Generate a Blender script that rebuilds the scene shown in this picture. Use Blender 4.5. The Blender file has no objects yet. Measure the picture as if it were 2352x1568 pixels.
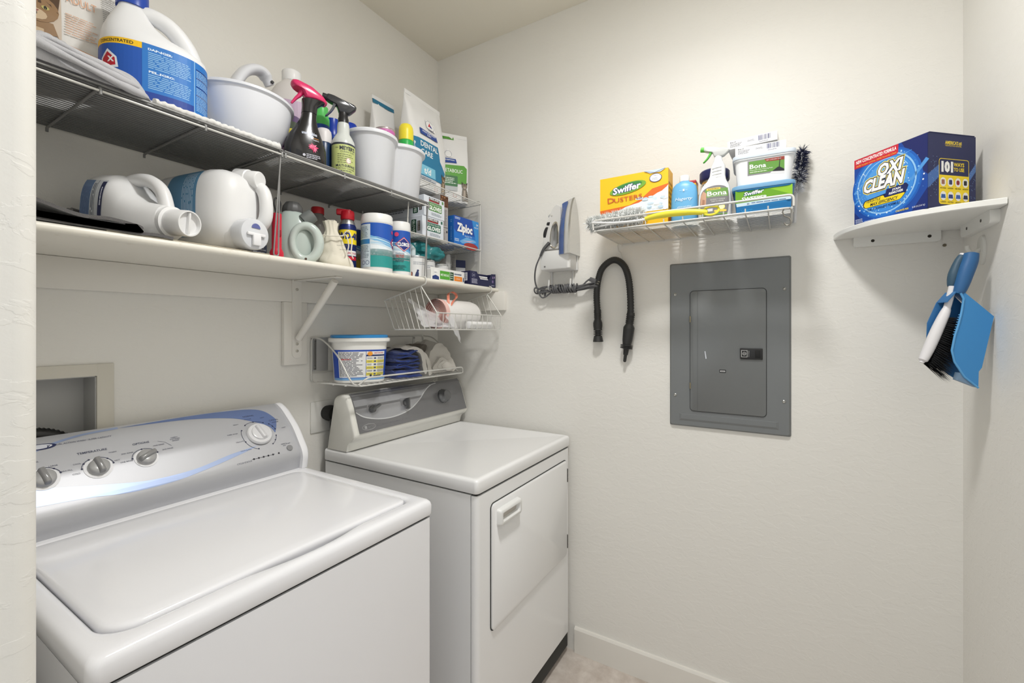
import bpy, bmesh, math, random
from mathutils import Vector, Matrix, noise
SC = bpy.context.scene
COL = SC.collection
PI = math.pi
R = math.radians
rnd = random.Random(7)

# ---------------------------------------------------------------- camera
cam = bpy.data.cameras.new('camera')
cam.sensor_width = 36.0
cam.lens = 1026.08 * 36.0 / 2352.0
cam.shift_y = (758.08 - 784.0) / 2352.0
cam.clip_start = 0.01
camo = bpy.data.objects.new('camera', cam)
COL.objects.link(camo)
camo.location = (-1.7613, -1.5122, 1.3597)
camo.rotation_euler = (PI / 2, 0, 0.5445 - PI / 2)
SC.camera = camo

# ---------------------------------------------------------------- world, exposure
SC.view_settings.view_transform = 'Standard'
SC.view_settings.look = 'None'
SC.view_settings.gamma = 1.0
SC.view_settings.use_curve_mapping = False
SC.view_settings.exposure = 0.52
wd = bpy.data.worlds.new('hallway_ambient')
SC.world = wd
wd.use_nodes = True
wd.node_tree.nodes['Background'].inputs['Color'].default_value = (0.95, 0.98, 1.0, 1)
wd.node_tree.nodes['Background'].inputs['Strength'].default_value = 0.55
LAMP_STRENGTH = 60.0
LAMP_DOWN_W = 4.4
LAMP_POS = (-0.98, -1.29)
ROOM_H = 2.737

# ---------------------------------------------------------------- materials
def lin(c):
    return tuple(((x / 255.0) / 12.92 if x / 255.0 <= 0.04045 else ((x / 255.0 + 0.055) / 1.055) ** 2.4) for x in c)

MATS = {}
def M(rgb, rough=0.5, metal=0.0, coat=0.0, trans=0.0, sub=0.0, sheen=0.0, name=None, alpha=1.0, emit=0.0, ior=1.45):
    key = (tuple(rgb), rough, metal, coat, trans, sub, sheen, alpha, emit)
    if key in MATS:
        return MATS[key]
    m = bpy.data.materials.new(name or ('mat_%d' % len(MATS)))
    m.use_nodes = True
    b = m.node_tree.nodes['Principled BSDF']
    l = lin(rgb)
    b.inputs['Base Color'].default_value = (*l, 1)
    b.inputs['Roughness'].default_value = rough
    b.inputs['Metallic'].default_value = metal
    b.inputs['Coat Weight'].default_value = coat
    b.inputs['Transmission Weight'].default_value = trans
    b.inputs['IOR'].default_value = ior
    b.inputs['Alpha'].default_value = alpha
    if sub:
        b.inputs['Subsurface Weight'].default_value = sub
        b.inputs['Subsurface Radius'].default_value = (0.02, 0.02, 0.02)
        b.inputs['Subsurface Scale'].default_value = 0.3
    if sheen:
        b.inputs['Sheen Weight'].default_value = sheen
    if emit:
        b.inputs['Emission Color'].default_value = (*l, 1)
        b.inputs['Emission Strength'].default_value = emit
    MATS[key] = m
    return m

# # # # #

▸ REQUIREMENT: Reproduce each line exactly as it appears, omitting the pictures.

▸ EXERCISE OUTPUT:
Generate a Blender script that rebuilds the scene shown in this picture. Use Blender 4.5. The Blender file has no objects yet. Measure the picture as if it were 2352x1568 pixels.
import bpy, bmesh, math, random
from mathutils import Vector, Matrix, noise
SC = bpy.context.scene
COL = SC.collection
PI = math.pi
R = math.radians
rnd = random.Random(7)

# ---------------------------------------------------------------- camera
cam = bpy.data.cameras.new('camera')
cam.sensor_width = 36.0
cam.lens = 1026.08 * 36.0 / 2352.0
cam.shift_y = (758.08 - 784.0) / 2352.0
cam.clip_start = 0.01
camo = bpy.data.objects.new('camera', cam)
COL.objects.link(camo)
camo.location = (-1.7613, -1.5122, 1.3597)
camo.rotation_euler = (PI / 2, 0, 0.5445 - PI / 2)
SC.camera = camo

# ---------------------------------------------------------------- world, exposure
SC.view_settings.view_transform = 'Standard'
SC.view_settings.look = 'None'
SC.view_settings.gamma = 1.0
SC.view_settings.use_curve_mapping = False
SC.view_settings.exposure = 0.52
wd = bpy.data.worlds.new('hallway_ambient')
SC.world = wd
wd.use_nodes = True
wd.node_tree.nodes['Background'].inputs['Color'].default_value = (0.95, 0.98, 1.0, 1)
wd.node_tree.nodes['Background'].inputs['Strength'].default_value = 0.55
LAMP_STRENGTH = 60.0
LAMP_DOWN_W = 4.4
LAMP_POS = (-0.98, -1.29)
ROOM_H = 2.737

# ---------------------------------------------------------------- materials
def lin(c):
    return tuple(((x / 255.0) / 12.92 if x / 255.0 <= 0.04045 else ((x / 255.0 + 0.055) / 1.055) ** 2.4) for x in c)

MATS = {}
def M(rgb, rough=0.5, metal=0.0, coat=0.0, trans=0.0, sub=0.0, sheen=0.0, name=None, alpha=1.0, emit=0.0, ior=1.45):
    key = (tuple(rgb), rough, metal, coat, trans, sub, sheen, alpha, emit)
    if key in MATS:
        return MATS[key]
    m = bpy.data.materials.new(name or ('mat_%d' % len(MATS)))
    m.use_nodes = True
    b = m.node_tree.nodes['Principled BSDF']
    l = lin(rgb)
    b.inputs['Base Color'].default_value = (*l, 1)
    b.inputs['Roughness'].default_value = rough
    b.inputs['Metallic'].default_value = metal
    b.inputs['Coat Weight'].default_value = coat
    b.inputs['Transmission Weight'].default_value = trans
    b.inputs['IOR'].default_value = ior
    b.inputs['Alpha'].default_value = alpha
    if sub:
        b.inputs['Subsurface Weight'].default_value = sub
        b.inputs['Subsurface Radius'].default_value = (0.02, 0.02, 0.02)
        b.inputs['Subsurface Scale'].default_value = 0.3
    if sheen:
        b.inputs['Sheen Weight'].default_value = sheen
    if emit:
        b.inputs['Emission Color'].default_value = (*l, 1)
        b.inputs['Emission Strength'].default_value = emit
    MATS[key] = m
    return m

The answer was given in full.